About 1000 other reasons to be short USTs right now along with other crosses to trade on fallout implications.........!
Unless the words, "we are going into QE2" come out of Bernankes mouth at Jackson hole, a lot of sneaky punters are looking for some UST shakeout! Just look at other long positioning IMM data, safe haven flows and yield differential sensitive crosses to figure out the rest!
If you don't understand the above, you shouldn't be trading this!
Morgan Stanley and other bigdogs down 30% on curve steepeners and here we have one trying to pick the top on USTs. Who would want to be in the market the day such words come out of Bernanke?
Short stocks short bonds seems like the only spread with a good risk/reward setup. Even then, why wouldn't you short Gilts and the FTSE Financials where the fundamental picture is so much worse. Why not just buy a ****-load of USDJPY on low leverage and let it sit there for the same duration?
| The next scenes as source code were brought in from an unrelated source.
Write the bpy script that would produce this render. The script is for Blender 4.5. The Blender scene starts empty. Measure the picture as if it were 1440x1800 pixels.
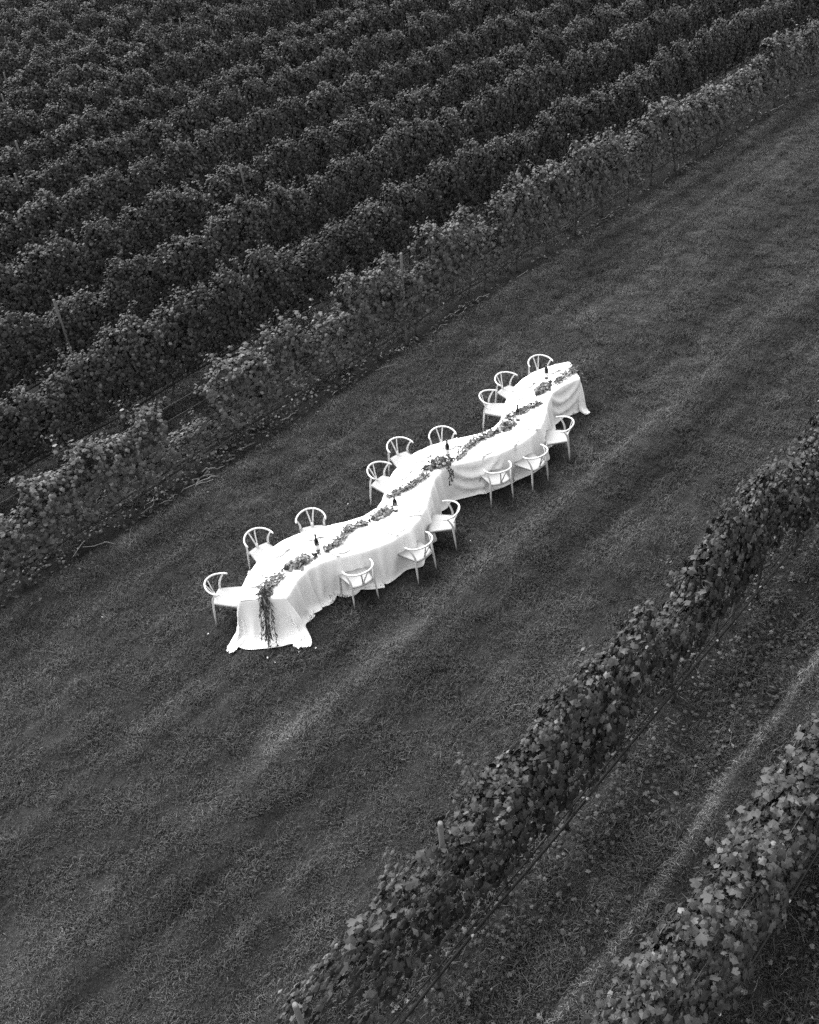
import bpy, math
import numpy as np
from mathutils import Matrix

# ------------------------------------------------------------------ camera, sky, sun, exposure
scene = bpy.context.scene
COL = scene.collection
R = math.radians

cam_data = bpy.data.cameras.new("camera")
cam = bpy.data.objects.new("camera", cam_data)
COL.objects.link(cam)
cam_data.sensor_fit = 'HORIZONTAL'
cam_data.sensor_width = 36.0
cam_data.lens = 36.0 * 1750.2 / 1440.0
cam_data.clip_start = 0.1
cam_data.clip_end = 2000.0
cam.matrix_world = Matrix(((0.994554, 0.104222, 0.0, 0.0),
                           (-0.065189, 0.622079, -0.780236, 0.0),
                           (-0.081317, 0.775986, 0.625486, 10.8),
                           (0, 0, 0, 1)))
scene.camera = cam

SUN_EL, SUN_AZ = R(62), R(-40)          # azimuth measured from +Y towards +X
world = bpy.data.worlds.new("World")
scene.world = world
world.use_nodes = True
wn = world.node_tree.nodes
wl = world.node_tree.links
wn.clear()
sky = wn.new('ShaderNodeTexSky')
sky.sky_type = 'NISHITA'
sky.sun_disc = False
sky.sun_elevation = SUN_EL
sky.sun_rotation = SUN_AZ
sky.dust_density = 4.0
sky.air_density = 1.5
bw = wn.new('ShaderNodeRGBToBW')        # the photograph is black and white
bgn = wn.new('ShaderNodeBackground')
bgn.inputs["Strength"].default_value = 0.15
wout = wn.new('ShaderNodeOutputWorld')
wl.new(sky.outputs[0], bw.inputs[0])
wl.new(bw.outputs[0], bgn.inputs['Color'])
wl.new(bgn.outputs[0], wout.inputs['Surface'])

sun_data = bpy.data.lights.new("sun", 'SUN')
sun_data.energy = 0.8
sun_data.angle = R(35)
sun_data.color = (1, 1, 1)
sun = bpy.data.objects.new("sun", sun_data)
COL.objects.link(sun)
sx, sy, sz = math.sin(SUN_AZ) * math.cos(SUN_EL), math.cos(SUN_AZ) * math.cos(SUN_EL), math.sin(SUN_EL)
from mathutils import Vector
sun.rotation_euler = Vector((sx, sy, sz)).to_track_quat('Z', 'Y').to_euler()

vs = scene.view_settings
vs.view_transform = 'Standard'
vs.look = 'None'
vs.gamma = 1.0
vs.use_curve_mapping = False
vs.exposure = 1.95
scene.cycles.use_denoising = False       # keeps the grain of the photograph
scene.cycles.max_bounces = 6
scene.cycles.transparent_max_bounces = 4

# ------------------------------------------------------------------ frame of the vineyard
AZ = R(45.065)
CA, SA = math.cos(AZ), math.sin(AZ)
def W(s, t, z=0.0):
    """s across the rows, t along them -> world"""
    return (-SA * s + CA * t, CA * s + SA * t, z)

# ------------------------------------------------------------------ materials (all neutral grey: a monochrome picture)
def new_mat(name):
    m = bpy.data.materials.new(name)
    m.use_nodes = True
    nt = m.node_tree
    nt.nodes.clear()
    out = nt.nodes.new('ShaderNodeOutputMaterial')
    b = nt.nodes.new('ShaderNodeBsdfPrincipled')
    nt.links.new(b.outputs[0], out.inputs['Surface'])
    return m, nt, b

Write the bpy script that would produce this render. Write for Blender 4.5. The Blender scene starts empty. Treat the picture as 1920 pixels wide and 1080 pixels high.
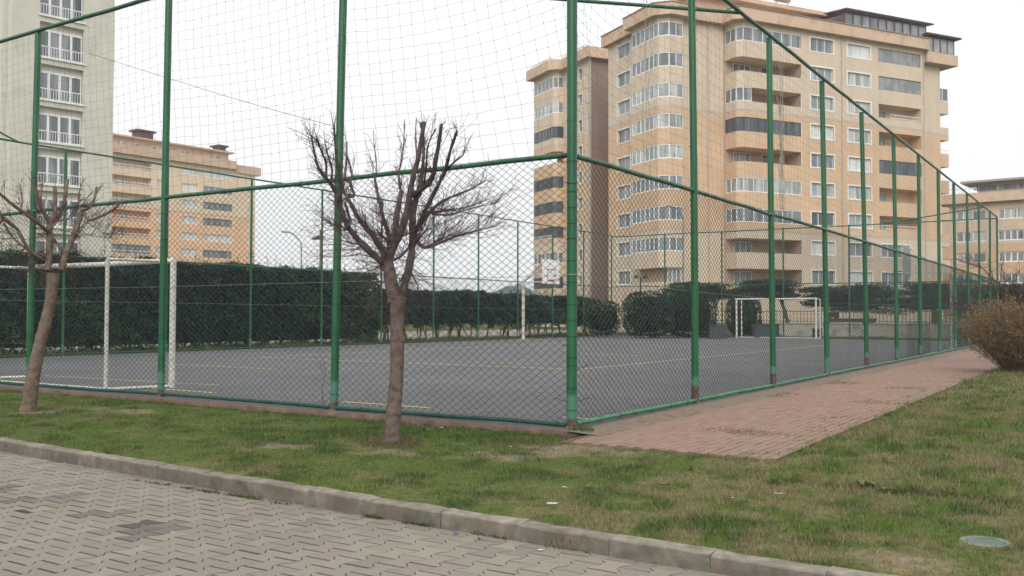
import bpy, math, random
import numpy as np
from math import radians, sin, cos, tan, pi
random.seed(7); RNG = np.random.default_rng(7)
scene = bpy.context.scene
# ------------------------------------------------------------------ camera
EYE = 1.35; FPX = 1767.0; PITCH = radians(1.639); ROLL = radians(0.131)
from mathutils import Matrix, Vector
cam_data = bpy.data.cameras.new("camera"); cam = bpy.data.objects.new("camera", cam_data)
scene.collection.objects.link(cam); scene.camera = cam
cam_data.sensor_width = 36.0; cam_data.lens = FPX / 1920 * 36.0
cam_data.clip_start = 0.05; cam_data.clip_end = 3000
cam.matrix_world = Matrix.Translation((0, 0, EYE)) @ Matrix.Rotation(radians(90) + PITCH, 4, 'X') @ Matrix.Rotation(ROLL, 4, 'Z')
# ------------------------------------------------------------------ sky and sun (overcast)
SUN_EL = radians(36); SUN_AZ = radians(-172)      # azimuth from +Y, towards -X (left)
world = bpy.data.worlds.new("World"); scene.world = world; world.use_nodes = True
wn = world.node_tree.nodes; wl = world.node_tree.links; wn.clear()
wo = wn.new('ShaderNodeOutputWorld'); bg = wn.new('ShaderNodeBackground'); sky = wn.new('ShaderNodeTexSky')
sky.sky_type = 'NISHITA'; sky.sun_disc = False; sky.sun_elevation = SUN_EL; sky.sun_rotation = SUN_AZ
sky.air_density = 1.0; sky.dust_density = 6.0; sky.ozone_density = 1.0
hs = wn.new('ShaderNodeHueSaturation'); hs.inputs['Saturation'].default_value = 0.10
mx = wn.new('ShaderNodeMixRGB'); mx.inputs[0].default_value = 0.72; mx.inputs[2].default_value = (11.2, 11.25, 11.4, 1)   # cloud deck
wl.new(sky.outputs[0], hs.inputs['Color']); wl.new(hs.outputs[0], mx.inputs[1]); wl.new(mx.outputs[0], bg.inputs[0])
bg.inputs[1].default_value = 0.10; wl.new(bg.outputs[0], wo.inputs[0])
sl = bpy.data.lights.new("sun", 'SUN'); sl.energy = 1.35; sl.angle = radians(40); sl.color = (1, 0.97, 0.93)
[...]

Hell, why not short the Aussie 10 year or even one of those US Coroporate/Muni bond etfs? If there is a spike in US yields you can bet your bubba that all of these trades will run a better profit.
You are advocating shorting in a timeframe when the Fed is actively in the market POMO 3 days a week buying what you are trying to short. The "sneaky punters" I know are making money right now front-running the POMO, not trying to fight it.
Has the market really become so opportunity poor that this actually seems like a good trade? You are your own trader MRC, I am not telling you how to trade and obviously I think you are a smart guy so please don't be offended. I am just a little bit incredulous at your post.
As I said way back at the start of this thread. Wake me up when the deleveraging stops.